Letter to a Friend

Seneca wrote letters as a way to convey Stoic ideas.  Here is a letter to a friend of mine.  I did not send it to her, although maybe I should.

Dear Sherry,

When we last spoke and I asked if you had started raising chickens yet you told me about a friend who has them whose advice to you was to remember that “they are just chickens.”  I recall having asked if one of your chickens were to die, would you mourn it or eat it and thought it might depend on whether you had given her a name. I think that when someone says that an animal is just a chicken of just a pig or just a cow they are putting the animal in a category that is not human and therefore inferior and, further, not worthy of compassion. I have found in reading on the topic of ethics that such a mindset can be termed “speciesism.”  Just as there with racism and sexism, one group (Homo Sapiens) accords greater rights and preferential treatment to themselves to the disadvantage of others.   Speciesism is justified on the grounds that other species are not as intelligent as humans. However, the question for an ethical person is not whether animals are as intelligent, but whether they can suffer.

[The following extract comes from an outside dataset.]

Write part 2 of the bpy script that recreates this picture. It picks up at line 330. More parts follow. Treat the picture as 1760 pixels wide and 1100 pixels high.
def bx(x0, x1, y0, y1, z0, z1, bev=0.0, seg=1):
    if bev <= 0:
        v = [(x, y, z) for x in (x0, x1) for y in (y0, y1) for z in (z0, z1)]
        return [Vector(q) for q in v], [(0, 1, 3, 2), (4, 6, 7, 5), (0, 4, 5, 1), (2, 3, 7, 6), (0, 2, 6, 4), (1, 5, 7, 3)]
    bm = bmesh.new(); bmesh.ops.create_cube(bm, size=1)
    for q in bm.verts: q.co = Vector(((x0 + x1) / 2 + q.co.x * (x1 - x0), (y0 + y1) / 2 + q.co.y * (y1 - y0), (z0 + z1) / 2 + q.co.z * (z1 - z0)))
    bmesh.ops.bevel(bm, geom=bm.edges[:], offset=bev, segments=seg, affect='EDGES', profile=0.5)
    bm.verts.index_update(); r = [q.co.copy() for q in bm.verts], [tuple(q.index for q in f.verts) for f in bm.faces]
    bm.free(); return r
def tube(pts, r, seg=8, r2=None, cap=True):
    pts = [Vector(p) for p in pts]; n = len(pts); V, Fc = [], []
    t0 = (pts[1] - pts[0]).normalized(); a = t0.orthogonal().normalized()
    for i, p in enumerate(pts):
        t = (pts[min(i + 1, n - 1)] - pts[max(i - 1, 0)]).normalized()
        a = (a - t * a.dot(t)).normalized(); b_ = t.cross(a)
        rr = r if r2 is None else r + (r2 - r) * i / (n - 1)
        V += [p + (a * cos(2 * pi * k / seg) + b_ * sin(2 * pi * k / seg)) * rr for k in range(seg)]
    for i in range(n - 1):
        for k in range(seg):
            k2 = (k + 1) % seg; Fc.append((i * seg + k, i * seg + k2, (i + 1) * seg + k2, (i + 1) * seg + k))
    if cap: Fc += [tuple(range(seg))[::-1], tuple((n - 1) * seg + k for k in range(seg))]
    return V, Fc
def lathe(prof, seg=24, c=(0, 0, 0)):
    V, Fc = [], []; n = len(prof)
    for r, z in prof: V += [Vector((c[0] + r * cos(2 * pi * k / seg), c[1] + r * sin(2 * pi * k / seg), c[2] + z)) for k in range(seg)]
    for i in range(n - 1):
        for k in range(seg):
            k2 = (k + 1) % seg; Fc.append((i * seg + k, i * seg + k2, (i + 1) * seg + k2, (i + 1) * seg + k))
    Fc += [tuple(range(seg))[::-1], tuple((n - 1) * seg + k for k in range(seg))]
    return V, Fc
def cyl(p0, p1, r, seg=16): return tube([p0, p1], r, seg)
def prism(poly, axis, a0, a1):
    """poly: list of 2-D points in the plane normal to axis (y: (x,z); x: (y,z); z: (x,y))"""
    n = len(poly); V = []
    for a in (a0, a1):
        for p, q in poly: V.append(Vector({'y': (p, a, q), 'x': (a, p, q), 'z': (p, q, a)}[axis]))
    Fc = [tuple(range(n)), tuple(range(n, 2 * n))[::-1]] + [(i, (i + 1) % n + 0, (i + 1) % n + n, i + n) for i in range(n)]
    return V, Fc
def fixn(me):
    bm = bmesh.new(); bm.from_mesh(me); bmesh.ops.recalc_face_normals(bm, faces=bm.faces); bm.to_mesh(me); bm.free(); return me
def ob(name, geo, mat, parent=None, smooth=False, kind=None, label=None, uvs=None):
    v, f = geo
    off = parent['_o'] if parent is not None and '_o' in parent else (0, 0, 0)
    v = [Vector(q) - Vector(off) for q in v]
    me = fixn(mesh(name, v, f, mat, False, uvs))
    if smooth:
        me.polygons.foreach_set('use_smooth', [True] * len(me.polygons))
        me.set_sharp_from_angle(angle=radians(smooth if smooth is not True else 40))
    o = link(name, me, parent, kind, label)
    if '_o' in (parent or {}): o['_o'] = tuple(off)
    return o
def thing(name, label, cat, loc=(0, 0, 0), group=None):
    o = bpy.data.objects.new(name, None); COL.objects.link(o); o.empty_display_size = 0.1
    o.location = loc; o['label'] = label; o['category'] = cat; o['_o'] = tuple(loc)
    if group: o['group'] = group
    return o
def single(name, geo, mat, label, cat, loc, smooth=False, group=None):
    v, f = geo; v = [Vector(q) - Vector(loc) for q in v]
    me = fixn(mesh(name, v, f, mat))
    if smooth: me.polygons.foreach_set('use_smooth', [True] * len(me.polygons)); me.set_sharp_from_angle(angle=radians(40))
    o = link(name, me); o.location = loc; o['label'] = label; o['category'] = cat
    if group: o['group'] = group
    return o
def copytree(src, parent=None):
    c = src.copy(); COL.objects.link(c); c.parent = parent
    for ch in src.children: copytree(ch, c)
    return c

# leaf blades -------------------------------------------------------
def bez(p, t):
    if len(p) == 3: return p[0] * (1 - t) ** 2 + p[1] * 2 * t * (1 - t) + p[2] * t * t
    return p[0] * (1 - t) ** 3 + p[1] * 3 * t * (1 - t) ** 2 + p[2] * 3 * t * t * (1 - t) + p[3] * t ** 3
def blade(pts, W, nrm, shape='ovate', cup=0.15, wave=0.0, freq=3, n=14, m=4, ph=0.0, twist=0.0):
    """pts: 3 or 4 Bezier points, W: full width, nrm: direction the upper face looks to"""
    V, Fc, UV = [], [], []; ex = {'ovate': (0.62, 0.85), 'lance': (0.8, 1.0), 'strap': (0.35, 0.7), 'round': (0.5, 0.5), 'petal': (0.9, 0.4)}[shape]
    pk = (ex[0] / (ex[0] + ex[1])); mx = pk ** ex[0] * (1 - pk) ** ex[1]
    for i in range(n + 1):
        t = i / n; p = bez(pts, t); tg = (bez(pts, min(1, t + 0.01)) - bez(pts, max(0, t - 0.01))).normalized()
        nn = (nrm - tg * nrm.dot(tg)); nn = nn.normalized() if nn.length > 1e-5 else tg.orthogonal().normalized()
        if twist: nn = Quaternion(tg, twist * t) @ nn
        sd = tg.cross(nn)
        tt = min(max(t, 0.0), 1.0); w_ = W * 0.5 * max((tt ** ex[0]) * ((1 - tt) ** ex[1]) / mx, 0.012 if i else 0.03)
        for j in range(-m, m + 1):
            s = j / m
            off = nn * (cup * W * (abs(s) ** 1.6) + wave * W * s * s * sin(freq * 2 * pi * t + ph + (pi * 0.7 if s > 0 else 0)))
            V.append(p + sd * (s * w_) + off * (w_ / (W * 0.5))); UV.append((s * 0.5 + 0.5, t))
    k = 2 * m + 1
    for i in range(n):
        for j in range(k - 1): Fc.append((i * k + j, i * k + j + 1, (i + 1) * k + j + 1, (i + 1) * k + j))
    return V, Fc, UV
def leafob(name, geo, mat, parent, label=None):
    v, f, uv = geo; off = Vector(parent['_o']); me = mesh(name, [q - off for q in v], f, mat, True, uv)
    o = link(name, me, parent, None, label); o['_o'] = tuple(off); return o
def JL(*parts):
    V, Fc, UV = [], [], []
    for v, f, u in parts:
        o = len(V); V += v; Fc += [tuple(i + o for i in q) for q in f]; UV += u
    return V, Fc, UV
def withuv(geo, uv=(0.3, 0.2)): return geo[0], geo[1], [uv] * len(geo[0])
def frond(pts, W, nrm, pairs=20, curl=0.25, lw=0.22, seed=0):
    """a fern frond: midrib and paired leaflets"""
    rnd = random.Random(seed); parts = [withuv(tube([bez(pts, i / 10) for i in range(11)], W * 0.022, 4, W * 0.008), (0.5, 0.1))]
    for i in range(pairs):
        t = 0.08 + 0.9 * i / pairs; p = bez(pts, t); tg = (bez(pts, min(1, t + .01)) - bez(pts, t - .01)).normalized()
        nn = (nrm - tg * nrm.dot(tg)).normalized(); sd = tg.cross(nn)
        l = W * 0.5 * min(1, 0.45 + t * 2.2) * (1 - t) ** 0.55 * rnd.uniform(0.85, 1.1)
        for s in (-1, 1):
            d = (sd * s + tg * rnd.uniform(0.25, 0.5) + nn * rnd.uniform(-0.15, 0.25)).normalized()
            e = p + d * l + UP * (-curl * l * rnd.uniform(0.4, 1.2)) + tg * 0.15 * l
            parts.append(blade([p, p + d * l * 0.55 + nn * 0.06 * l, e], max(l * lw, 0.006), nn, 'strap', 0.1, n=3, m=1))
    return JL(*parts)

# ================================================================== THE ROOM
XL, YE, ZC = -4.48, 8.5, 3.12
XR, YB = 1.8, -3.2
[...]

How have I made it this far in life without ever having had a name for the self-serving preferential treatment of one’s own species? I am becoming more and more aware of how much I am a product of culture, habit, expediency, and thoughtlessness.  We think that we go to college to learn to think critically and that we are informed and intelligent, making decisions about our lives. Most of the time I believe we are not thinking at all, but with heads down carry out the orders of others, even the cruelest and most mercenary in our society.  If we are the intelligent species, the ones capable of ethical actions, we might act on our abilities more and question if we want to participate in the process of untold suffering wrought by factory farms. On the more immediate level, if you get your chickens it might be a start to seeing farm animals as animals, which we all are, and not as insensate products.